Título: Repatriação é aprovada em comissão da Câmara
Autor:
Fonte: Valor Econômico, 24/09/2009, Política, p. A7

A proposta que prevê condições benéficas para a repatriação de ativos enviados ilegalmente para fora do país nos últimos anos foi desengavetada ontem na Câmara dos Deputados. Com 16 votos favoráveis e 4 contrários, os deputados que compõem a Comissão de Finanças e Tributação aprovaram o Projeto de Lei nº 5.228, de autoria do deputado José Mentor (PT-SP) no início da tarde. Essa foi a primeira votação a que foi submetida a ideia de criação de uma lei para permitir a legalização de recursos que hoje estão fora do país e que não foram declarados. No fim de agosto, o senador Delcídio Amaral (PT-MS) reapresentou à Comissão de Assuntos Econômicos (CAE) do Senado Federal um projeto de sua autoria que também prevê a repatriação, e que, segundo ele, será votado no início de outubro de forma terminativa - ou seja, não precisará de votação no plenário.

O assunto está em discussão no Congresso Nacional desde 2005, quando José Mentor apresentou seu projeto pela primeira vez. A proposta, no entanto, sofreu resistências do PSDB e do DEM e foi retirada de pauta várias vezes - ainda que a cotação do dólar, cuja média no ano foi de R$ 2,4341, favorecesse a aprovação de uma lei que permitisse a repatriação em condições vantajosas de tributação e conversão de moedas. No fim de 2008, quando o dólar fechou o ano a R$ 2,3370, a ideia surgiu novamente, mas desta vez no Senado: Delcídio Amaral apresentou um projeto de mesmo teor, embora mais complexo. Novamente não houve consenso e a proposta foi engavetada.

Agora, ainda que a moeda americana tenha alcançado seu patamar mais baixo do último ano nesta semana, cotada R$ 1,7980 na terça-feira, a atração de recursos em um período de crise, segundo os dois parlamentares, justifica a retomada da proposta de repatriação. Estima-se que existam hoje de US$ 70 bilhões a US$ 150 bilhões mantidos por brasileiros no exterior mas não-declarados ao fisco, ainda que uma parte disso já tenha sido "repatriada" por meio de investimentos de fundos no mercado de capitais brasileiro e no imobiliário.
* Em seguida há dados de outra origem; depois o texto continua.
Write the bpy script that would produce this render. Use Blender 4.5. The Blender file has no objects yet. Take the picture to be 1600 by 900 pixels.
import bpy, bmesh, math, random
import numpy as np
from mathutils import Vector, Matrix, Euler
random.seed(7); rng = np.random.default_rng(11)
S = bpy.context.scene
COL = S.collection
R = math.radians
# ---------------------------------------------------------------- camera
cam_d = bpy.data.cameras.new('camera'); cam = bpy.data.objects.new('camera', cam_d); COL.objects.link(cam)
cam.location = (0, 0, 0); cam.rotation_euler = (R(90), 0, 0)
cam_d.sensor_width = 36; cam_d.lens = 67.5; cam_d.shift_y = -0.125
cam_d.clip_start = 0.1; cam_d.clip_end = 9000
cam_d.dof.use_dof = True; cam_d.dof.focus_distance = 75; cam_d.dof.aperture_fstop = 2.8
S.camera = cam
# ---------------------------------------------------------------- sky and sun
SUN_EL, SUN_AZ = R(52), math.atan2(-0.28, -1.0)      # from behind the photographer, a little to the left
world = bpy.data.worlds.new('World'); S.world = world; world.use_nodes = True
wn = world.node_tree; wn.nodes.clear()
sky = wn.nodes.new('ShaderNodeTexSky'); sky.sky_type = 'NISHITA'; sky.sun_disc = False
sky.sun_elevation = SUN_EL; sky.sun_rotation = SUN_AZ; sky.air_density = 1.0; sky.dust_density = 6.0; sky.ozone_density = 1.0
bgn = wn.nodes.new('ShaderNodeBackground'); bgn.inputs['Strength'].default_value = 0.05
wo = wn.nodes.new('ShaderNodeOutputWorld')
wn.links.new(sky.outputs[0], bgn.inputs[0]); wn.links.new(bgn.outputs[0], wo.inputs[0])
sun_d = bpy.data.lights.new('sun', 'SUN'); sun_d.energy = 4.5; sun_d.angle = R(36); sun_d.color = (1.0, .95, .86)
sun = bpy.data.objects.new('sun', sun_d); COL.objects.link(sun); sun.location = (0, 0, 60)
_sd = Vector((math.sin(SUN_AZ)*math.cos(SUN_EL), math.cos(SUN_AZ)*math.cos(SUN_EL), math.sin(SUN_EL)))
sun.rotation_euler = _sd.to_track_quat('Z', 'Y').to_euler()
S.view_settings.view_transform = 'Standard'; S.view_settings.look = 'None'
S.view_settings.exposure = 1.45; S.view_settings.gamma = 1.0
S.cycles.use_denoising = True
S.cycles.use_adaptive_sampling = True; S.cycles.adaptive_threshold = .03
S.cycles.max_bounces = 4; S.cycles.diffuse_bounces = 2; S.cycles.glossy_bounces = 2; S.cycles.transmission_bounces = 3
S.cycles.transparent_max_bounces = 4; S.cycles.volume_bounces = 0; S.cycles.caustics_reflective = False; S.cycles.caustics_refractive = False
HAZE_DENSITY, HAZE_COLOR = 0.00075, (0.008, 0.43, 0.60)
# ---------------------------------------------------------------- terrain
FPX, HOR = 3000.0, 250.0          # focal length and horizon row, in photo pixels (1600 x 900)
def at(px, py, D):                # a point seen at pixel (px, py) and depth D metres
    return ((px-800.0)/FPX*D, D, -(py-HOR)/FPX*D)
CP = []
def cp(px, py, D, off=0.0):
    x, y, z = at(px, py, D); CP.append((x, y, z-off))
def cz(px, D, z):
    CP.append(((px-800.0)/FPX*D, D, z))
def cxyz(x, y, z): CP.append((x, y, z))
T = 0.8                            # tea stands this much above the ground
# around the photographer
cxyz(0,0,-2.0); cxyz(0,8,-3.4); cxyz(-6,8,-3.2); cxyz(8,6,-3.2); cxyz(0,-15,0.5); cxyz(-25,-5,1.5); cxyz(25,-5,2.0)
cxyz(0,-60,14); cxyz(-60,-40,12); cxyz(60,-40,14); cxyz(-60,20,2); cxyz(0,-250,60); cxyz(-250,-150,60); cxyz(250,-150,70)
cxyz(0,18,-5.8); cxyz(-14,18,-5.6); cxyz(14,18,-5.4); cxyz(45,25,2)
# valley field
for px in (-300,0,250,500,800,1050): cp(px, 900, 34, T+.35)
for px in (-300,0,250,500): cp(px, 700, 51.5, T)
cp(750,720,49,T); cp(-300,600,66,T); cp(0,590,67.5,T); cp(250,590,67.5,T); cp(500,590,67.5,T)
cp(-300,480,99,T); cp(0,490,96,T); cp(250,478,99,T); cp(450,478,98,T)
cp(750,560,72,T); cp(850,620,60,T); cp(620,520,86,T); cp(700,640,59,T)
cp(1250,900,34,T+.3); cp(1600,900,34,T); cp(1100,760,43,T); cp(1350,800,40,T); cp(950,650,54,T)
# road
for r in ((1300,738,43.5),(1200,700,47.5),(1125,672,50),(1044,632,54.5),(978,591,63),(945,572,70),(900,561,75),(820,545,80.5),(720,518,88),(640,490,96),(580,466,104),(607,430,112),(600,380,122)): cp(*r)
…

O argumento, no entanto, não foi suficiente para convencer a oposição. Os deputados Guilherme Campos (DEM-SP), Arnaldo Madeira (PSDB-SP), Julio Semeghini (PSDB-SP) e Geraldinho (P-SOL-RS) votaram contra a proposta, que agora segue para a Comissão de Constituição e Justiça (CCJ) da Câmara. Segundo José Mentor, caso seu pedido de urgência seja aceito, o projeto pode seguir direto para votação no plenário.

O texto aprovado ontem na Comissão de Finanças da Câmara contém alterações em relação ao original. Em 2005, Mentor havia previsto uma alíquota de Imposto de Renda (IR) de 6% sobre os recursos declarados e mantidos no exterior e de 3% sobre os valores declarados e repatriados. Pela proposta aprovada ontem esses percentuais passam a ser 15% e 10%, respectivamente, além da Contribuição Social sobre o Lucro Líquido (CSLL) devida por empresas e cujos valores, se repatriados, serão destinados ao programa Fome Zero. Mentor visitará em breve o Parlamento da Itália, que promoveu recentemente uma repatriação de ativos no exterior em moldes semelhantes à sua proposta, para levar aos deputados informações sobre os benefícios da medida adotada no país durante a crise. "Esse dinheiro, que hoje circula em paraísos fiscais e em outros países, aliviaria a economia aqui", diz.

No Senado, Delcídio Amaral atua no mesmo ritmo na tentativa de aprovar sua proposta, cujo texto está sendo finalizado. Segundo o senador, o Projeto de Lei º 354, sob a relatoria de Garibaldi Alves Filho (PMDB-RN), deve ser votado no início de outubro na Comissão de Assuntos Econômicos (CAE). Retomada em agosto, a proposta também tem uma segunda versão com percentuais diversos de IR: 5% na internalização de recursos e 10% na declaração de valores mantidos fora do país. Na versão original do texto esses percentuais eram de 8% e 15%, respectivamente. "Tem que deixar fluir, as propostas vão se encontrar e serão apensadas", diz Delcídio. "O Brasil está entendendo que o momento de aproveitar isso é agora." Ainda que haja maior disposição para a criação de mecanismos de repatriação de ativos hoje, a aprovação de uma proposta com esse teor pode enfrentar resistência da oposição, já que o governo começaria um ano eleitoral com uma base arrecadatória maior.